▶ WHAT IS ASKED
Return only the lines from the top of the material through the line marked by "random.seed(7)", unaltered.

┌──

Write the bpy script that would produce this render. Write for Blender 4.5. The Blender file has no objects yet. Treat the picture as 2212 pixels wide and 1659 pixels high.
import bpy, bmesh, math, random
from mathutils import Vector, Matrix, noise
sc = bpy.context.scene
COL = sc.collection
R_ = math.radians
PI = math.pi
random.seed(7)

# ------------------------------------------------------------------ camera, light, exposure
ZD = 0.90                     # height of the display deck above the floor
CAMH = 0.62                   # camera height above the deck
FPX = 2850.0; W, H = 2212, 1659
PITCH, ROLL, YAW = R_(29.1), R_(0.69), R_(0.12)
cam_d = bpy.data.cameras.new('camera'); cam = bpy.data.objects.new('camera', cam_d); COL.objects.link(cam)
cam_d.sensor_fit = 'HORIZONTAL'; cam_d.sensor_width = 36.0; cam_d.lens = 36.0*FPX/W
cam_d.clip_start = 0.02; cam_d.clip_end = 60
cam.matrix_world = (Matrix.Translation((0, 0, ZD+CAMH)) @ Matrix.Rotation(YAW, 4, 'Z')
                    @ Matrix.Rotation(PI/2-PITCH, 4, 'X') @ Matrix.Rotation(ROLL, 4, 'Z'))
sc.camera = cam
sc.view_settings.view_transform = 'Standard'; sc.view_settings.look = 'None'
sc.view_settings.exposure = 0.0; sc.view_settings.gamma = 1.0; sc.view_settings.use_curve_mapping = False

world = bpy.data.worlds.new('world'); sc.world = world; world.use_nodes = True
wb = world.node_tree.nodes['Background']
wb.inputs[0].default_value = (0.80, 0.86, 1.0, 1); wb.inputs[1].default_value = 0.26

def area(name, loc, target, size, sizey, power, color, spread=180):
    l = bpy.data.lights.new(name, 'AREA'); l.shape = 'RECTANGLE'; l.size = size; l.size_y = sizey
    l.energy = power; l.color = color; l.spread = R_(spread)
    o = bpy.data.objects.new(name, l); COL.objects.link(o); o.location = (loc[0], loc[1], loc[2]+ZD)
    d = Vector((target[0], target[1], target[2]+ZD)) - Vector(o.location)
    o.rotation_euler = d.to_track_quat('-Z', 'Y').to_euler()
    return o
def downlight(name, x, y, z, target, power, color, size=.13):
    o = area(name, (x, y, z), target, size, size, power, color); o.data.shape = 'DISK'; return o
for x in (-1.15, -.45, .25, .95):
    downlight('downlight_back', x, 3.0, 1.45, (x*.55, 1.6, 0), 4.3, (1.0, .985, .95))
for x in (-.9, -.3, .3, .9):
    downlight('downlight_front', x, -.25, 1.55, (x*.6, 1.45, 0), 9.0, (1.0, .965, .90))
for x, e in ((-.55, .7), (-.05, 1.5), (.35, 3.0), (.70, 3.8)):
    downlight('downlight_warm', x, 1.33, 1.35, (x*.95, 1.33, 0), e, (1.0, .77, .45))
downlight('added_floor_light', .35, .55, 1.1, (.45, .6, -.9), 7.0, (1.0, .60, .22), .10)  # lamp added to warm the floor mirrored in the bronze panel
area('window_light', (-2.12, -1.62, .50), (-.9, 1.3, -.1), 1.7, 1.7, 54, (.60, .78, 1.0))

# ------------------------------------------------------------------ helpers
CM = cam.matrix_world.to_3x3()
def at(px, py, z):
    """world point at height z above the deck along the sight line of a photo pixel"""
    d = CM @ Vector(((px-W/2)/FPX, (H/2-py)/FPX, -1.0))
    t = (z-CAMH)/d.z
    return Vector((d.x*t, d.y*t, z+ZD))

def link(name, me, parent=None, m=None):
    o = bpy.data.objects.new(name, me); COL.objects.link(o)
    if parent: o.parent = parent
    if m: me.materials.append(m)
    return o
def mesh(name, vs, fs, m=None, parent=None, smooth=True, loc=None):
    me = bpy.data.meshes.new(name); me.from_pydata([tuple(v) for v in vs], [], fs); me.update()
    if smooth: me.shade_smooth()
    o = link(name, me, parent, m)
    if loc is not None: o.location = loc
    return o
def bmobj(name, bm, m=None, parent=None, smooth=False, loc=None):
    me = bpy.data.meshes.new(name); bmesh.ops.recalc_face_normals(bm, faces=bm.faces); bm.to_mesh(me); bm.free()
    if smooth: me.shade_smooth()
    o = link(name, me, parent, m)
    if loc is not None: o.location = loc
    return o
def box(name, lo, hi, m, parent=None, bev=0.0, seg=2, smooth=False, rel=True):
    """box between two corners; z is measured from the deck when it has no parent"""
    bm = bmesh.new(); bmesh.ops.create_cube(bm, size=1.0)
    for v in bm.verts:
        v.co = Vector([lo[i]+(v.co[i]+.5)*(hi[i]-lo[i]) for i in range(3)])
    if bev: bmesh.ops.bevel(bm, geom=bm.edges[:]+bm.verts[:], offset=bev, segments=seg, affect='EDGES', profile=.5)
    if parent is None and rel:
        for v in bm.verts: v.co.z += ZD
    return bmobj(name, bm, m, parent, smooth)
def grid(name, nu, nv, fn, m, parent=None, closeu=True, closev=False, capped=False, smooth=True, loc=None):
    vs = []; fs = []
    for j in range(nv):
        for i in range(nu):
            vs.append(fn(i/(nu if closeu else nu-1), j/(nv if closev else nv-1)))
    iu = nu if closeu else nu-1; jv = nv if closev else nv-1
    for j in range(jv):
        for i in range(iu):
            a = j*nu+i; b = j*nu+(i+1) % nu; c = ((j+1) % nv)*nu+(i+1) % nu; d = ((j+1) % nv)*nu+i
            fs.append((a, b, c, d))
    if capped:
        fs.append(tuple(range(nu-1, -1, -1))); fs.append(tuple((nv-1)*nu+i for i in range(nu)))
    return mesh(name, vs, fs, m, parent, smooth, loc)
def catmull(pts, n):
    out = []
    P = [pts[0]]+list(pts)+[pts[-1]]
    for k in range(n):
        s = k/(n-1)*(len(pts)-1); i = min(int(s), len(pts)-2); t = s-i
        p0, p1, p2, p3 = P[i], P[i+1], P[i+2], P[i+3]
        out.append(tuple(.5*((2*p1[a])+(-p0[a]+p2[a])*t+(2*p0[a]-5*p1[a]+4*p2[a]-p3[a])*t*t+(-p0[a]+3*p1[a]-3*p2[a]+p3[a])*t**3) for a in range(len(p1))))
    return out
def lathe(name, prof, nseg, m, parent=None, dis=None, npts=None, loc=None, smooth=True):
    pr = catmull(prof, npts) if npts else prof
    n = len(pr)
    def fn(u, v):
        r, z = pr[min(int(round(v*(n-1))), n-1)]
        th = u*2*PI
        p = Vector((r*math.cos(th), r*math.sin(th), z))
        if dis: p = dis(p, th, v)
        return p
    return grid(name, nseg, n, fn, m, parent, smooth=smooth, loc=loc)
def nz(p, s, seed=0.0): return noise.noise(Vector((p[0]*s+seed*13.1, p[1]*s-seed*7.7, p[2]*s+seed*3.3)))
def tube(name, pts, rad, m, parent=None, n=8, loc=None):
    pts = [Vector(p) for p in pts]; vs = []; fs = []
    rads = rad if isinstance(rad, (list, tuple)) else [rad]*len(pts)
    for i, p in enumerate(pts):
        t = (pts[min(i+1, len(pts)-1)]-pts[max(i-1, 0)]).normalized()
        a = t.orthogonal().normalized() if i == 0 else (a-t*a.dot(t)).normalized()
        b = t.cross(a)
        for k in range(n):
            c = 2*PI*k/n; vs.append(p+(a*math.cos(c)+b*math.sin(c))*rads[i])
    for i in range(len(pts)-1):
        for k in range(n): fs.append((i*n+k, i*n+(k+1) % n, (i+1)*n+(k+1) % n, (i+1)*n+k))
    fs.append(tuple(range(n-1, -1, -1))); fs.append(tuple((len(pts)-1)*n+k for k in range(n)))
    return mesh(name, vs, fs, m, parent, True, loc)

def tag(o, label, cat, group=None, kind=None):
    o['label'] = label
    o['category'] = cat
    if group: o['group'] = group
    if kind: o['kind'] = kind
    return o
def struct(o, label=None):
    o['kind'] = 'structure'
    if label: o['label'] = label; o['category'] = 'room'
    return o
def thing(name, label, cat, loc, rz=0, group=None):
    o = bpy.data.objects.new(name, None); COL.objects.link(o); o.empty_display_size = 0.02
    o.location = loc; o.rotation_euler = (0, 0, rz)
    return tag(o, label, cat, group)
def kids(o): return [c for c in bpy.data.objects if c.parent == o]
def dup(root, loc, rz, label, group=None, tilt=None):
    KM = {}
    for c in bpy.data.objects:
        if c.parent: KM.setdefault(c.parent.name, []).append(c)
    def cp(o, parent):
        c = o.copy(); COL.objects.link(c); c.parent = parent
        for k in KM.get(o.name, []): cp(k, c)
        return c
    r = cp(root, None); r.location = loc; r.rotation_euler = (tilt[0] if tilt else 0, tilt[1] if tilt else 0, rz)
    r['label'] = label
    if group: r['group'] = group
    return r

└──

▶ SOLUTION TO THIS PROBLEM
Write the bpy script that would produce this render. Write for Blender 4.5. The Blender file has no objects yet. Treat the picture as 2212 pixels wide and 1659 pixels high.
import bpy, bmesh, math, random
from mathutils import Vector, Matrix, noise
sc = bpy.context.scene
COL = sc.collection
R_ = math.radians
PI = math.pi
random.seed(7)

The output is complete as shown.